Compressive strength, modulus of elasticity and hardness of geopolymeric cement synthetized from non-calcined natural kaolin

Abstract

In this work, a natural non-calcined kaolin was used for the synthesis of a geopolymeric paste. The effect of the natural kaolin characteristics and the alkaline activator ratio (Na2O.SiO2/NaOH) on the mechanical behavior of the resulting geopolymeric cement was determined. The chemical and mineral composition of the kaolin were determined by XRF and XRD techniques. For the synthesis, sodium silicate and sodium hydroxide were used in molar ratios of Na2O.SiO2/NaOH = 1.0, 1.6 and 2.2 and the curing of the samples was performed at 40 °C. The compressive strength of the samples was evaluated at 7 and 28 days of age. The modulus of elasticity and hardness were determined by instrumented nanoindentation. Microstructural analysis (SEM) combined with chemical analysis (EDS) was performed to study the morphology of the geopolymeric cement samples. The results showed that the natural kaolin is 95% amorphous (Rietveld) and shows small particle size (<5 μm, by SEM). The most efficient composition, with Na2O.SiO2/NaOH = 2.2 ratio, showed a modulus of elasticity of 10 GPa, hardness of 0.4 GPa and compressive strength of 67 MPa.
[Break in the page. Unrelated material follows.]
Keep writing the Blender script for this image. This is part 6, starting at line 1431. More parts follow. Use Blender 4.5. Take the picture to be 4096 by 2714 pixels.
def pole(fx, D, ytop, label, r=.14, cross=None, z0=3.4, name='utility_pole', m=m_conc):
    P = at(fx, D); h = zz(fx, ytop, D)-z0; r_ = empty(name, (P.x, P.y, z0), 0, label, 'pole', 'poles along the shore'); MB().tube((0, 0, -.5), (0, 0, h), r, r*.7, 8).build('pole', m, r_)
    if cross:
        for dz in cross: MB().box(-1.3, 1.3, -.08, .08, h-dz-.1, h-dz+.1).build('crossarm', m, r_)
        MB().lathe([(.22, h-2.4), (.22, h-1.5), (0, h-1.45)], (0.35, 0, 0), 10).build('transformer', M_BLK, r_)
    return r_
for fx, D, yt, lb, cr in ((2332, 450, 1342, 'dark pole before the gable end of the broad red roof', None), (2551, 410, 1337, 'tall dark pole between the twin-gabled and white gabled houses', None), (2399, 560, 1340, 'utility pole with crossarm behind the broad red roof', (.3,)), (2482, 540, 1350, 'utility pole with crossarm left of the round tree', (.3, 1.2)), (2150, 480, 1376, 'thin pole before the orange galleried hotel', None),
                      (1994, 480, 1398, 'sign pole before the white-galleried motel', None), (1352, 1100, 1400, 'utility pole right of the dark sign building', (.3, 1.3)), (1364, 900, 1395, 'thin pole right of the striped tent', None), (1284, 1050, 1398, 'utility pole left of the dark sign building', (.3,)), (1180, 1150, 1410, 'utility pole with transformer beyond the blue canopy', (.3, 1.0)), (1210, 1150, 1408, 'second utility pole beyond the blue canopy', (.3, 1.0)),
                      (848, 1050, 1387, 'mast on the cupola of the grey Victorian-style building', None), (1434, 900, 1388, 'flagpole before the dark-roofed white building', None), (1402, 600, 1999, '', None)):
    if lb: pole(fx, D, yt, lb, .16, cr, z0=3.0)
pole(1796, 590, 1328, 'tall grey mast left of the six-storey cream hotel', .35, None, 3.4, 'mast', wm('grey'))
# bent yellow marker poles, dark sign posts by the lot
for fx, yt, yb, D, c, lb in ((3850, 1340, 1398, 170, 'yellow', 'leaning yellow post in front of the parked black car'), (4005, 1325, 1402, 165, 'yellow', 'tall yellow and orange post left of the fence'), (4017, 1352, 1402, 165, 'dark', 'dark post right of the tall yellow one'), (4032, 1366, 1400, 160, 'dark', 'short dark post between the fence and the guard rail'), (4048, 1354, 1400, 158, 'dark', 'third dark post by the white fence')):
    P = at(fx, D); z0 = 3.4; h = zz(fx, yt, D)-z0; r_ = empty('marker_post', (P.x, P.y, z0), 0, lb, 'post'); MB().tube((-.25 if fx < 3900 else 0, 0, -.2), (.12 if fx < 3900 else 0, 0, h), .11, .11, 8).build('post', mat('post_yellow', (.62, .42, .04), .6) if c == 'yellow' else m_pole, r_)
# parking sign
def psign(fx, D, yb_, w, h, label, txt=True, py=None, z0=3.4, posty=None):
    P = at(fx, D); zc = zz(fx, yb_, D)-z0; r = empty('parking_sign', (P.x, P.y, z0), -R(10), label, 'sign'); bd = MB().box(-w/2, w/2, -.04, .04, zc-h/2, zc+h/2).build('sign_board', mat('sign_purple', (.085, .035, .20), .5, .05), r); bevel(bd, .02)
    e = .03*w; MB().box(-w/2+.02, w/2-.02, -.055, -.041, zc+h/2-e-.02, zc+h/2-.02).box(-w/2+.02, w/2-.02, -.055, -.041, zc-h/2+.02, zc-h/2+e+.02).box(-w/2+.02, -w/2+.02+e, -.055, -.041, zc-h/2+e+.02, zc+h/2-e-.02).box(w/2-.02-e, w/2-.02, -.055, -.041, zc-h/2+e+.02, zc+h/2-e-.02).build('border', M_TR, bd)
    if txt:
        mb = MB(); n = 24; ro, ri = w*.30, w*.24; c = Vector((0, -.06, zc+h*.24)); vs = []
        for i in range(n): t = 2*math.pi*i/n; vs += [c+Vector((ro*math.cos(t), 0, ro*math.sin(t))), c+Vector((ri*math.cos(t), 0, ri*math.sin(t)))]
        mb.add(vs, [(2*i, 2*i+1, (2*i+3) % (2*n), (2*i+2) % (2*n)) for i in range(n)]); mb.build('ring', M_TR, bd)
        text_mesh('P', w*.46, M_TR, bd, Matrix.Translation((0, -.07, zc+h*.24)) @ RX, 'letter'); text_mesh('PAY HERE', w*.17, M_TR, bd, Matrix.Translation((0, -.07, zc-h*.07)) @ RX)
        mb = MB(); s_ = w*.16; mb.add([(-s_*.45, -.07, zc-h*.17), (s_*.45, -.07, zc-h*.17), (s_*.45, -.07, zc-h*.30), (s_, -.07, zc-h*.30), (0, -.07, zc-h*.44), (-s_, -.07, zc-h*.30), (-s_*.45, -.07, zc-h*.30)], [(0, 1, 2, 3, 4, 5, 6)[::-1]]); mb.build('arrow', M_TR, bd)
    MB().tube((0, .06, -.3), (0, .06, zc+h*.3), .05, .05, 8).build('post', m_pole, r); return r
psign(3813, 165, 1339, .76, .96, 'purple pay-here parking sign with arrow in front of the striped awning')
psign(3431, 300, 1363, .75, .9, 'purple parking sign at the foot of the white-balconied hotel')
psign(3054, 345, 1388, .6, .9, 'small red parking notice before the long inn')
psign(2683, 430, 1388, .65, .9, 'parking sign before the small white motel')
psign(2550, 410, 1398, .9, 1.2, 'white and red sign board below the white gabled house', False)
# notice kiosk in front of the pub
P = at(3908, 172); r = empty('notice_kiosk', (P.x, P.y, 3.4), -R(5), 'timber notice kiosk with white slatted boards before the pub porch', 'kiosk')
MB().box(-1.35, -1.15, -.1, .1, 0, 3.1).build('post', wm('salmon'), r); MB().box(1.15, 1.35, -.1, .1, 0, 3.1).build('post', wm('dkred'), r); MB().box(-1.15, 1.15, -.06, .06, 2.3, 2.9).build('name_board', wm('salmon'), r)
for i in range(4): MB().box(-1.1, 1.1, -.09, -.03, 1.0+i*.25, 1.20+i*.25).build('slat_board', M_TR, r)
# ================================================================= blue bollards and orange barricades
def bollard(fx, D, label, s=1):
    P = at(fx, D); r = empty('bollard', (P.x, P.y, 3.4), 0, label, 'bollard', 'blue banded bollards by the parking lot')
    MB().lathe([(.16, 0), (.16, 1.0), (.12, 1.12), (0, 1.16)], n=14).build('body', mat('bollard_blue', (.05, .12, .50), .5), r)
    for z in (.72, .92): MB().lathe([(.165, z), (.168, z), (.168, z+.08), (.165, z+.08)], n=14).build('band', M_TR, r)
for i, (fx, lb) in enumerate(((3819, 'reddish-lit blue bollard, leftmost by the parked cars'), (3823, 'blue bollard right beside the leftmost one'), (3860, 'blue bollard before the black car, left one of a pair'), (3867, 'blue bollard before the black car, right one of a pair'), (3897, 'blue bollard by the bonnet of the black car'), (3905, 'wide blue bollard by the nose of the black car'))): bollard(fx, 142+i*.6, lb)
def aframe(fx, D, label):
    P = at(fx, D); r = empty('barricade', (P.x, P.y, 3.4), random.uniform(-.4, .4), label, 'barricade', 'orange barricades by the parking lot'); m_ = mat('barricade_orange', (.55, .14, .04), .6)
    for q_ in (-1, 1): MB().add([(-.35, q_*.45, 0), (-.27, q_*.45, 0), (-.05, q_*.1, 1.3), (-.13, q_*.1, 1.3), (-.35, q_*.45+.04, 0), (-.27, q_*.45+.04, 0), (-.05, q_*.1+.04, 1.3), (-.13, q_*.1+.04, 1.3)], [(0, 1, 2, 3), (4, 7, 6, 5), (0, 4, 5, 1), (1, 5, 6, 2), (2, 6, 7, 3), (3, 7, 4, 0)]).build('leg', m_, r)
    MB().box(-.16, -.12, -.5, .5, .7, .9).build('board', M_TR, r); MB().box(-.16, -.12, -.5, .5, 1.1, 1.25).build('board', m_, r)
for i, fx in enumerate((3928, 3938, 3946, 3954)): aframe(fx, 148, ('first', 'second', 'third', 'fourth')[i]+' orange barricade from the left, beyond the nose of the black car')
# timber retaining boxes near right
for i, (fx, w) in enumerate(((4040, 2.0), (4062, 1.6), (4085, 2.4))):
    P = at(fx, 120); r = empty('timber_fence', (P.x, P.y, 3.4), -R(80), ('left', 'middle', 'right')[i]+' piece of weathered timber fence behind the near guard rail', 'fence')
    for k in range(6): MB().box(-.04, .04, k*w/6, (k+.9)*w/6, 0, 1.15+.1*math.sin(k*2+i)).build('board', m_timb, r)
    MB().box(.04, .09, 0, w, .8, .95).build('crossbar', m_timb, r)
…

In the microstructural analysis, the surface of the samples showed some cracks, probably caused by the curing process, and small roughness, but the cured specimens did not show visible flaws. The high strength is due to the chemical composition of the cement, with a SiO2/Al2O3 ratio of 3.5, and due to the degree of amorphism of the natural kaolin, 95%. Therefore, the use of a natural kaolin, without further calcination, reduces costs and environmental impacts in the design of geopolymeric cements.